GOOD NEWS.

At one of the meetings of the committee, held towards the end of 1877, an interesting report was given by the Johnstone representative, which was not without its humorous side. Nearly a year earlier the Bakery committee had installed machinery for biscuit baking, and had been building up a good trade. Nevertheless, the Johnstone committee had thought it necessary to inquire into complaints which were being made by their members. The biscuits manufactured by the Baking Society were sold in paper bags which contained 28 for 1/, and the members complained that other grocers gave 30 biscuits for 1/. The committee of Johnstone Society had carried out their investigation in a practical manner. They had purchased a bag of each of the other makers’ biscuits and had weighed them. The result showed that the U.C.B.S. 28 biscuits were heavier by 5½ oz. than were the 30 biscuits of one maker, and were as heavy as 34 biscuits of another maker, while in each case the Society’s biscuits were pronounced to be the better in quality.
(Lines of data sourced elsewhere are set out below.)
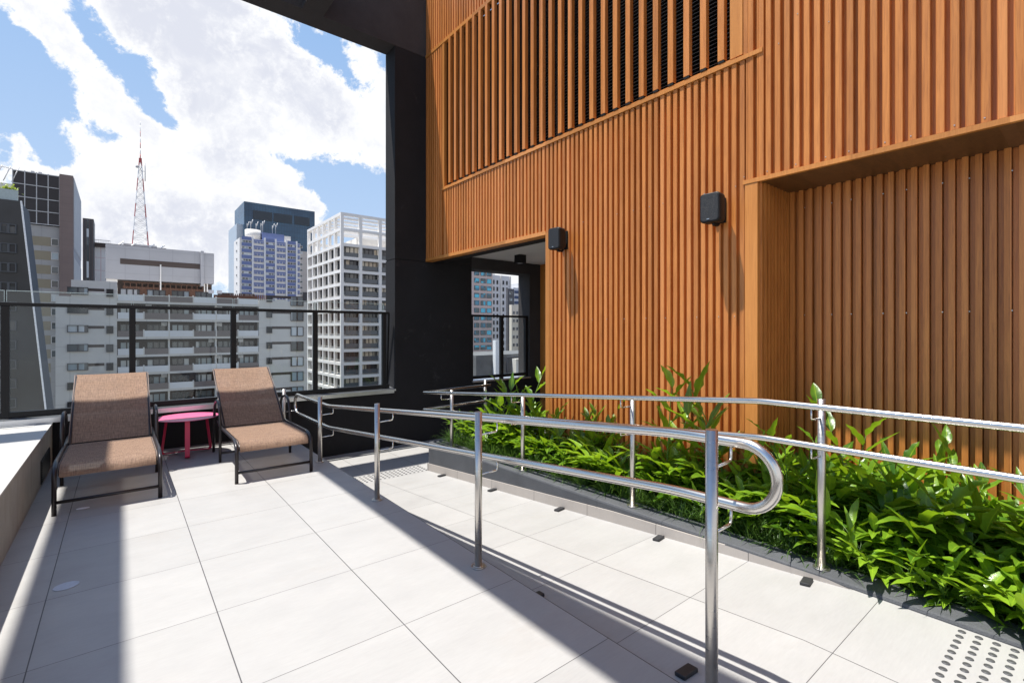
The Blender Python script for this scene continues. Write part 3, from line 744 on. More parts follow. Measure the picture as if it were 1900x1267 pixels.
def stud(r, h):
    b = MB(); n = 20; prev = None
    rings = [(r, 0), (r * .93, h * .55), (r * .75, h * .9), (r * .4, h)]
    for rr, z in rings:
        for k in range(n): a = 2 * math.pi * k / n; b.v.append((rr * math.cos(a), rr * math.sin(a), z))
    for i in range(len(rings) - 1):
        for k in range(n):
            k2 = (k + 1) % n; b.f.append((i * n + k, i * n + k2, (i + 1) * n + k2, (i + 1) * n + k)); b.m.append(0); b.sm.append(True)
    b.f.append(tuple(3 * n + k for k in range(n))); b.m.append(0); b.sm.append(False); return b
M_stud = plain('black_tactile_stud', (0.06, 0.06, 0.062), 0.5, var=0.3, scale=60)
sf = stud(.0165, .005).build('tactile_stud', M_stud); first = True
for j, y in enumerate((6.85, 6.783, 6.716, 6.649, 6.582)):
    for i in range(16):
        x = 2.625 + i * .0667
        if x > 3.63: continue
        o = sf if first else sf.copy()
        if not first: COL.objects.link(o)
        first = False; o.location = (x, y, L + .0005)
        tag(o, 'small black tactile stud in the five-row strip at the ramp foot', 'tactile stud', 'tactile studs at the ramp foot')
sn = stud(.0175, .005).build('tactile_stud', M_stud); first = True
for j, y in enumerate((.533, .465, .397, .329, .261)):
    for i in range(22):
        x = 3.606 - i * .0667
        # skip what falls outside the view
        dd = x * math.sin(R(38.84)) + y * math.cos(R(38.84)); rr = x * math.cos(R(38.84)) - y * math.sin(R(38.84))
        u = 950 + 903 * rr / dd; v = 612.8 + 903 * EYE / dd
        if u > 1920 or v > 1290: continue
        o = sn if first else sn.copy()
        if not first: COL.objects.link(o)
        first = False; o.location = (x, y, .0005)
        tag(o, 'round black tactile stud on the pale tiles at the top of the ramp', 'tactile stud', 'tactile studs at the ramp top')
blotch('dried_stain', -.272, 4.27, .062, .060, plain('pale_residue', (.46, .50, .56), .6, var=.1, scale=30), 'pale round water stain on the shaded tile near the left edge', 'stain', 1)
blotch('paper_scrap', -.27, 6.04, .05, .022, plain('white_paper', (.85, .86, .9), .6, var=.1, scale=30), 'small white scrap on the floor under the nearer lounge chair', 'litter', 4)

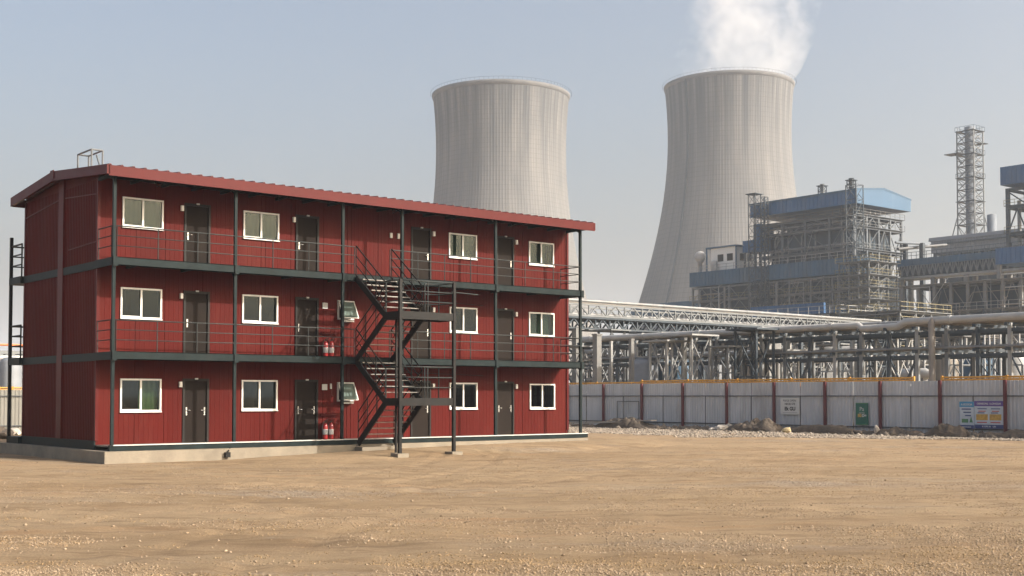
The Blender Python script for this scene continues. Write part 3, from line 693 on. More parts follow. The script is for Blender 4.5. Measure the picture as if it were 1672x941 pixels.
def spot_mat(name, lo, hi, scale):
    m = bpy.data.materials.new(name); m.use_nodes = True; n = m.node_tree.nodes; l = m.node_tree.links; b = n['Principled BSDF']
    b.inputs['Roughness'].default_value = .9; b.inputs['Specular IOR Level'].default_value = .2
    g = n.new('ShaderNodeNewGeometry'); cr = n.new('ShaderNodeValToRGB'); cr.color_ramp.elements[0].color = (*lo,1); cr.color_ramp.elements[1].color = (*hi,1)
    l.new(g.outputs['Random Per Island'], cr.inputs[0]); l.new(cr.outputs[0], b.inputs[0]); return m
mGr1 = spot_mat('light_gravel', (.13,.105,.08), (.36,.31,.25), 6); mGr2 = spot_mat('earthy_pebbles', (.17,.12,.075), (.35,.27,.185), 6)
mClod = spot_mat('earth_clods', (.17,.115,.06), (.33,.235,.135), 6)
def strip(r, n):
    y = fy(1672) - 8 + r.rand(n)*(y_corner - fy(1672) + 8); d = r.rand(n)
    c_ = (y-fy(1285))/np.where(y < fy(1285), 9.0, 16.0); wdt = .9 + 7.6*np.exp(-c_**2)
    d = d**1.25; x = XF-2.3 - d*wdt*(.6+.8*wn(y, y*0+3, 2.5, 9)); return np.stack([x, y], -1)
stones('gravel_strip', 60000, strip, mGr1, 'strip of pale crushed stone in front of the fence', .02, .085, 5)
def foot(r, n):
    y = fy(1672) - 8 + r.rand(n)*(y_corner - fy(1672) + 8); x = XF-.9 - np.abs(r.randn(n))*1.1; return np.stack([x, y], -1)
stones('rubble_edge', 1500, foot, mGr1, 'scattered larger broken stones along the fence foot', .04, .19, 6)
mGr3 = spot_mat('dark_rubble', (.05,.04,.03), (.20,.165,.13), 6)
def foot2(r, n):
    y = fy(1672) - 8 + r.rand(n)*(y_corner - fy(1672) + 8); x = XF-.35-np.abs(r.randn(n))*.85; return np.stack([x, y], -1)
stones('dark_rubble', 2600, foot2, mGr3, 'low continuous band of dark rubble at the foot of the fence', .07, .32, 16)
def yard(r, n):
    d = 11.5/(1-r.rand(n)*.80)**.9; k = (r.rand(n)-.5)*.98; x = d*ca+k*d*sa; y = d*sa-k*d*ca
    m = wn(x*sa-y*ca, (x*ca+y*sa)*2.2, 2.4, 12)*.6+wn(x, y, .9, 13)*.4
    keep = (m > .47+.16*r.rand(n)) & ((y < BY-1.2)|(x > BX+21)|(x < BX-1.5)) & (x < XF-2.5)
    return np.stack([x[keep], y[keep]], -1)
stones('yard_pebbles', 260000, yard, mGr2, 'pebbly patches scattered over the earth yard', .005, .019, 8)
def clods(r, n):
    d = 11.5/(1-r.rand(n)*.82)**.95; k = (r.rand(n)-.5)*.98; x = d*ca+k*d*sa; y = d*sa-k*d*ca
    u = x*sa-y*ca; v = x*ca+y*sa
    m = wn(u/3.5, v, .8, 31)*.35+wn(u/1.5, v, 2.1, 32)*.4+wn(u, v, .5, 33)*.25
    keep = (m > .50+.22*r.rand(n)) & ((y < BY-1.2)|(x > BX+21)|(x < BX-1.5)) & (x < XF-2.5)
    return np.stack([x[keep], y[keep]], -1)
stones('earth_clods', 220000, clods, mClod, 'crumbled streaks of dry earth clods on the yard', .006, .019, 14)
def yard2(r, n):
    d = 11.5/(1-r.rand(n)*.75); k = (r.rand(n)-.5)*.98; x = d*ca+k*d*sa; y = d*sa-k*d*ca
    keep = ((y < BY-1.2)|(x > BX+21)|(x < BX-1.5)) & (x < XF-2.5); return np.stack([x[keep], y[keep]], -1)
stones('loose_stones', 1600, yard2, mGr2, 'loose single stones lying about the yard', .01, .038, 9)

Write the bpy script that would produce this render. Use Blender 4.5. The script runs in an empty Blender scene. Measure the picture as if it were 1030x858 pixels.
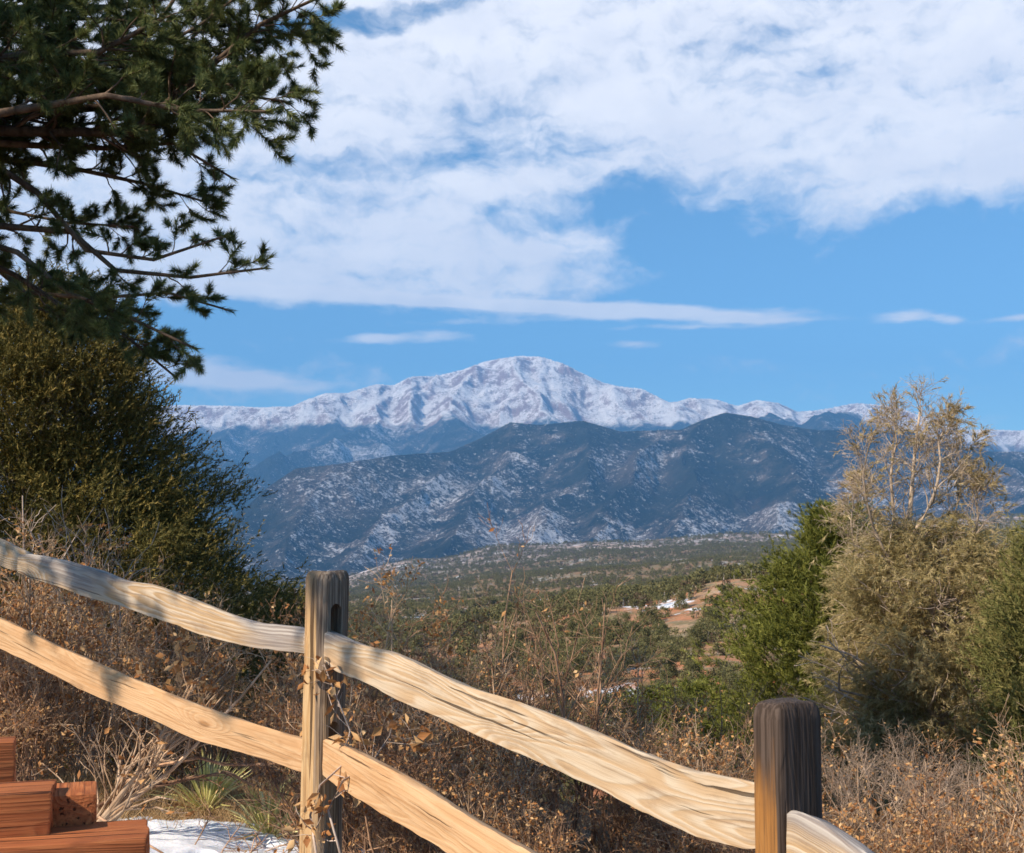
import bpy, math, random
import numpy as np
from mathutils import Vector, Matrix, Euler

C = bpy.context.scene.collection
scene = bpy.context.scene
PI = math.pi

# ------------------------------------------------------------------ camera
W0, H0, FPX = 1030.0, 858.0, 1243.0
HORIZON = 540.0
PITCH = math.atan((HORIZON - H0 / 2) / FPX)
EYE = np.array([0.0, 0.0, 1.45])
cam_data = bpy.data.cameras.new('camera')
cam = bpy.data.objects.new('camera', cam_data)
C.objects.link(cam)
cam.location = EYE
cam.rotation_euler = (PI / 2 + PITCH, 0, 0)
cam_data.sensor_width = 36.0
cam_data.lens = FPX / W0 * 36.0
cam_data.clip_start = 0.1
cam_data.clip_end = 60000
cam_data.dof.use_dof = True
cam_data.dof.focus_distance = 5.5
cam_data.dof.aperture_fstop = 16.0
scene.camera = cam

# ------------------------------------------------------------------ exposure
scene.view_settings.view_transform = 'Standard'
scene.view_settings.look = 'None'
scene.view_settings.exposure = 0.78
scene.view_settings.gamma = 1.0
scene.cycles.use_denoising = True
scene.cycles.filter_width = 1.6
scene.cycles.max_bounces = 6
scene.cycles.diffuse_bounces = 3
scene.cycles.transparent_max_bounces = 8
scene.cycles.volume_bounces = 0
scene.cycles.volume_step_rate = 10

# ------------------------------------------------------------------ sun and sky
SUN_EL = math.radians(35)
SUN_V = np.array([-0.82, -0.57, 0.0]); SUN_V /= np.linalg.norm(SUN_V)
SUN_DIR = Vector((SUN_V[0] * math.cos(SUN_EL), SUN_V[1] * math.cos(SUN_EL), math.sin(SUN_EL)))
sun_l = bpy.data.lights.new('sun', 'SUN')
sun_l.energy = 5.0
sun_l.angle = math.radians(0.5)
sun_l.color = (1.0, 0.87, 0.70)
sun = bpy.data.objects.new('sun', sun_l)
C.objects.link(sun)
sun.rotation_euler = SUN_DIR.to_track_quat('Z', 'Y').to_euler()
sun.location = (-10, -3, 20)

world = bpy.data.worlds.new('World')
scene.world = world
world.use_nodes = True
wt = world.node_tree
wn, wl = wt.nodes, wt.links
bg = wn['Background']
bg.inputs['Strength'].default_value = 0.08
sky = wn.new('ShaderNodeTexSky')
sky.sky_type = 'NISHITA'
sky.sun_disc = False
sky.sun_elevation = SUN_EL
sky.sun_rotation = math.atan2(SUN_V[0], SUN_V[1])
sky.altitude = 1900
sky.air_density = 1.0
sky.dust_density = 0.25
sky.ozone_density = 2.5


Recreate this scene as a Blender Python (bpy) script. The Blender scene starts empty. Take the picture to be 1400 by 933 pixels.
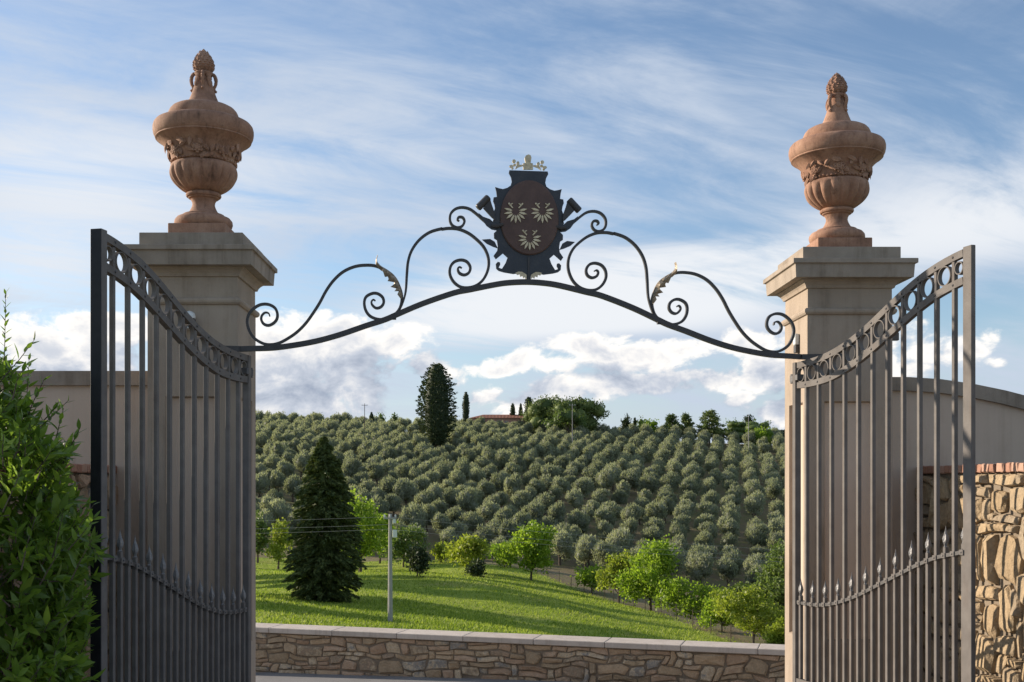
import bpy, math, random
import numpy as np
from mathutils import Vector, Matrix, noise
R = random.Random(7)
RN = np.random.RandomState(7)
SC = bpy.context.scene
COL = SC.collection
PI = math.pi
rad = math.radians
EYE = 1.6

# ------------------------------------------------------------------ camera
F_PX, VX, VY = 1560.0, 660.0, 660.0          # focal length and vanishing point in photograph pixels (1400 x 933)
cam = bpy.data.cameras.new("camera")
cam.sensor_width = 36.0
cam.lens = 36.0 * F_PX / 1400.0
cam.shift_x = (700 - VX) / 1400.0
cam.shift_y = (VY - 466.5) / 1400.0
cam.clip_start = 0.05
cam.clip_end = 12000
camo = bpy.data.objects.new("camera", cam)
COL.objects.link(camo)
camo.location = (0, 0, EYE)
camo.rotation_euler = (PI / 2, 0, 0)
SC.camera = camo

# ------------------------------------------------------------------ light
SUN_EL, SUN_AZ = rad(17.0), rad(-65.0)       # azimuth clockwise from +Y
SC.view_settings.view_transform = 'Standard'
SC.view_settings.look = 'None'
SC.view_settings.gamma = 1.0
SC.view_settings.use_curve_mapping = False
SC.view_settings.exposure = 0.80
sl = bpy.data.lights.new("sun", 'SUN')
sl.energy = 4.2
sl.angle = rad(0.6)
sl.color = (1.0, 0.87, 0.72)
so = bpy.data.objects.new("sun", sl)
COL.objects.link(so)
sdir = Vector((math.sin(SUN_AZ) * math.cos(SUN_EL), math.cos(SUN_AZ) * math.cos(SUN_EL), math.sin(SUN_EL)))
so.rotation_euler = sdir.to_track_quat('Z', 'Y').to_euler()
so.location = (-20, 10, 20)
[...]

It is easy to imagine how heartening to a committee who were continuously being pestered with complaints about the quality of their wares such a report would be, and the chuckles with which the humorists amongst them would agree that it should be engrossed in the minutes “for the information of the delegates attending the quarterly meeting, so that they may be in a position to lay the matter before their respective committees; which may result in a considerable extension of this branch of trade.”